Todo conduce una vez más a una querella estética que el propio Pasolini fijó en los 60 con dos términos bien conocidos: cine de prosa y cine de poesía. Modelada por sus incursiones en la lingüística y la semiología estructural, la tensión alude a si un filme se ofrece como una ventana al mundo o si, por el contrario, la cámara “se siente”. La toma de partido por el cine de poesía y por el recurso de la “subjetiva indirecta libre” obedece a un proyecto personal que Pasolini denominaba mitificación, y que consistía en dar cuenta de los temblores que resuenan en el presente desde momentos remotos eludiendo cualquier exigencia de fidelidad histórica.
Todo se reduce a un magma afectivo, a la experiencia de una “angustia prehistórica respecto a la angustia existencialista burguesa, históricamente determinada” que los dialectos, la jerga, la vulgaridad y el quiebre con los modos del cine clásico ayudan a arrancar y a hacer visible, que el anacronismo sirva como forma de resistencia contra los embates de un presente degradado.
El sonido y la furia
Durante el mes de marzo Mubi dedica un breve ciclo a Pasolini con motivo de su centenario con tres películas. La primera es Accattone (5/3), el debut como director que continúa los intereses de sus poemas, guiones y una novela anteriores. El protagonista es un proxeneta accidentado que obliga a prostituirse a sus parejas. Accattone (el gran Franco Citti) está desgarrado, escindido, no sirve “ni para cafisho ni para ladrón”; un hombre roto dispuesto a todo con tal de no trabajar. Cuando conoce a Stella, una campesina inocente, su mundo, con él mismo adentro, se desmorona.
El interés por lo mítico y por una “existencia tribal” conducen a Pasolini a revisar los grandes relatos de la civilización. El evangelio según San Mateo (14/3) es su primera investigación sobre la vida premoderna. Un Jesús de mirada amenazante viaja por el desierto junto a los apóstoles comunicando la buena nueva. La caridad cristiana se alía con un gesto apenas disimulado de rebelión contra los poderosos.
Un Cristo marxistoide con el que Pasolini proyecta en el pasado los conflictos de su tiempo. Como en todo cine bíblico, Pasolini se enfrenta al problema de filmar nada menos que la enunciación de la palabra de Dios. La solución: mostrar a Jesús solo, casi de frente a la cámara, hablando con tono firme.

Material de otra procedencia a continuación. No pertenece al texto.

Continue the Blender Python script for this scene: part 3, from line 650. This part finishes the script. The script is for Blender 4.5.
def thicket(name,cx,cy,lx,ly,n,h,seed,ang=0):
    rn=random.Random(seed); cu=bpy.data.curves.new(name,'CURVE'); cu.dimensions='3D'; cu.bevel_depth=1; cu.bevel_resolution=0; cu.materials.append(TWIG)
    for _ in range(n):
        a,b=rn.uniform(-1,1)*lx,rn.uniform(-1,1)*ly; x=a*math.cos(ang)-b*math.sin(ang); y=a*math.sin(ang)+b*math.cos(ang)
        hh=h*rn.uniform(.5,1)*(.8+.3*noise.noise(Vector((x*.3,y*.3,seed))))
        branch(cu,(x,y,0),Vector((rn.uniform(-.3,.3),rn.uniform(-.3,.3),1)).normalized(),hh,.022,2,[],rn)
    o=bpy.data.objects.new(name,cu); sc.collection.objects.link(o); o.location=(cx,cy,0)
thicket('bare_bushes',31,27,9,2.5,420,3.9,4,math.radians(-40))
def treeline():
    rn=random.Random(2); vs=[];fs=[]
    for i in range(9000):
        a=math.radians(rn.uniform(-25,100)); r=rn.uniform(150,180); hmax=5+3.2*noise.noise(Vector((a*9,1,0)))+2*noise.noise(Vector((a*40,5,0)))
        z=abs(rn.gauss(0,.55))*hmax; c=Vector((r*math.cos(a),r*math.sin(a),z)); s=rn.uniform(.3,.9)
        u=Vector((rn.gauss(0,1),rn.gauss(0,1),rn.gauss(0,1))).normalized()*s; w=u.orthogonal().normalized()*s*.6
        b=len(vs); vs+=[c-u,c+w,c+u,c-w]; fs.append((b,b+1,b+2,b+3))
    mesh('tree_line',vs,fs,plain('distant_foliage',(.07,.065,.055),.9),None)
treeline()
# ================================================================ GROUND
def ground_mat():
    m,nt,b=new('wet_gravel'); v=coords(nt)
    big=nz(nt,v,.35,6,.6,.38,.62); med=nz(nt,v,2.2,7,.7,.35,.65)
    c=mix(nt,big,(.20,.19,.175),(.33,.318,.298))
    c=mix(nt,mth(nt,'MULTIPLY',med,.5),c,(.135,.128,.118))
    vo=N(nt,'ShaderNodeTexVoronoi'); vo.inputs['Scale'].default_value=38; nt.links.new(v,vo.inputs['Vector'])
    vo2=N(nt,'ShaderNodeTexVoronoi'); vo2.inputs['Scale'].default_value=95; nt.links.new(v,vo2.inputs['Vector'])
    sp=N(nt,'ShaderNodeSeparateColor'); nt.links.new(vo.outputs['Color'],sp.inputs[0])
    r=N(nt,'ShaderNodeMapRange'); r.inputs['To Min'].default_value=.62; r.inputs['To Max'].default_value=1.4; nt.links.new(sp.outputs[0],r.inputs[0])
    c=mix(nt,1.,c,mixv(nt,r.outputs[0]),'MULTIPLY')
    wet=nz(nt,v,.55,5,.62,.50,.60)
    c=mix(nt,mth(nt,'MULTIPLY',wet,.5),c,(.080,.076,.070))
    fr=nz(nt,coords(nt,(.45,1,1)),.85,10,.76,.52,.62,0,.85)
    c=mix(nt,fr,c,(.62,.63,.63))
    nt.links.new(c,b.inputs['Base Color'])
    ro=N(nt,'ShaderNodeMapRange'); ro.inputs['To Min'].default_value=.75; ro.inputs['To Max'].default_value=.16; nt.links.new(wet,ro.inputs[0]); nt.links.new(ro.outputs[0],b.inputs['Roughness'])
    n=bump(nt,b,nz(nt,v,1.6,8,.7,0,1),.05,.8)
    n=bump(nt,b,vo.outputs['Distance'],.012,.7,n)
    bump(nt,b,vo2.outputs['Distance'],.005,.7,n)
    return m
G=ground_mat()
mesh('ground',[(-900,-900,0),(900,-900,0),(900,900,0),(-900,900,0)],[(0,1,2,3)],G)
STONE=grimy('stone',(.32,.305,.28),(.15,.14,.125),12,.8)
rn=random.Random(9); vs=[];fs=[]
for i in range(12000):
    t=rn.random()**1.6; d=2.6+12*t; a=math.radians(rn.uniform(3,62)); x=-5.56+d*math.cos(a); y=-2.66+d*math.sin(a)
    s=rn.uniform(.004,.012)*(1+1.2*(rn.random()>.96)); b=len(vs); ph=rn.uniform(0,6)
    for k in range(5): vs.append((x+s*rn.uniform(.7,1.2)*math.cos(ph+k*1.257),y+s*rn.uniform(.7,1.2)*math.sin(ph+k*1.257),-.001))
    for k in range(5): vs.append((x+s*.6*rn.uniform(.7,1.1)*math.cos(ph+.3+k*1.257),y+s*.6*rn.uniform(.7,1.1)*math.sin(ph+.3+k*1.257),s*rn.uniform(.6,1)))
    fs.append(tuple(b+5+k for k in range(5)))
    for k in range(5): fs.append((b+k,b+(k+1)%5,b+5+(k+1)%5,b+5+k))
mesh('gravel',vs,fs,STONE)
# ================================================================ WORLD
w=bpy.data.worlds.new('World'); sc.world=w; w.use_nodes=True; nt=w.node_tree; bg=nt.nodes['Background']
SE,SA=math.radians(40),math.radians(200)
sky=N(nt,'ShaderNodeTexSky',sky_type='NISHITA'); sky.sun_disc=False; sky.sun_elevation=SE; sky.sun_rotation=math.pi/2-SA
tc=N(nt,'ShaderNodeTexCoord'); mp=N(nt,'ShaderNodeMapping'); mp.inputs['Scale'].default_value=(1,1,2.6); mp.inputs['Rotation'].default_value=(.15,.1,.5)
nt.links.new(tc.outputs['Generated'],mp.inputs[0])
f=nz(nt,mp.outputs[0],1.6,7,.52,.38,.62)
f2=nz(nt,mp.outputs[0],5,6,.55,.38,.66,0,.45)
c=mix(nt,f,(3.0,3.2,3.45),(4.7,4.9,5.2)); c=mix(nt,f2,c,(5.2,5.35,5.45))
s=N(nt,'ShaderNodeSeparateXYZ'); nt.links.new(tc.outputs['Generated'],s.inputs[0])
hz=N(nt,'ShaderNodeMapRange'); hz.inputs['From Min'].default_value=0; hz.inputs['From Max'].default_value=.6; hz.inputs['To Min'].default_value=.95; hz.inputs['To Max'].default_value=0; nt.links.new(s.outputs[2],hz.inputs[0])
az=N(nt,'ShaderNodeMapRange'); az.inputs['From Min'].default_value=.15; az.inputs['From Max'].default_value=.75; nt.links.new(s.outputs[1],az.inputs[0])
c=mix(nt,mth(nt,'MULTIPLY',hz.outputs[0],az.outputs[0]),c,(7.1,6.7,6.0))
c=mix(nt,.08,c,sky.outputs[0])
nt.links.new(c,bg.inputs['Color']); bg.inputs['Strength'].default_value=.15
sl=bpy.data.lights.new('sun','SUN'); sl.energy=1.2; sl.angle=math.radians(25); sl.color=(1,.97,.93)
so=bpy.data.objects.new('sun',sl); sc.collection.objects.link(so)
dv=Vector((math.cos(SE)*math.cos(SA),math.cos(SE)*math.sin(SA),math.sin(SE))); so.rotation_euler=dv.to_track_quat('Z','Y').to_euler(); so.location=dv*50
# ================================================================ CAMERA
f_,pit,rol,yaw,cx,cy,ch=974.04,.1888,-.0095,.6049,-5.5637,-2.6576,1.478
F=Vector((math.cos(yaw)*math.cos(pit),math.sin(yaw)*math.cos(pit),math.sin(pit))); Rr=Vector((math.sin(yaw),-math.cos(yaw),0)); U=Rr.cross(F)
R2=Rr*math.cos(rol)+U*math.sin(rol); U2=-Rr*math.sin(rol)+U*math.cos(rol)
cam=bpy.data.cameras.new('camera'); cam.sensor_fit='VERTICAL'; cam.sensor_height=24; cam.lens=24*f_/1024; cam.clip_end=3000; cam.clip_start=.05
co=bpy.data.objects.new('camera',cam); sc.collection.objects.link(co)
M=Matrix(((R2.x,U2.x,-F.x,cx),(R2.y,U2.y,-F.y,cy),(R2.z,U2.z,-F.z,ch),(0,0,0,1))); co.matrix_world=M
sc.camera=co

Dios vive en los detalles, decía Aby Warburg, y Pasolini, el poeta marxista, lo encuentra en la frontalidad y el despojo (la humildad) formal del plano donde ningún otro director (salvo tal vez Rosellini) lo buscó antes.
Edipo Rey (29/3) le abre al cineasta nuevos horizontes. Filmada entre el presente en Italia y el pasado en Marruecos en medio de aldeas y rituales nativos, la historia de Sófocles se desheleniza y se vuelve escandalosamente universal. Un cuento hecho de pulsiones primordiales: Edipo (de nuevo Citti) se lanza o huye del combate abriendo los brazos y gritando como si ya no hubieras palabras que pudieran contener el furor de la sangre y la descarga de la violencia.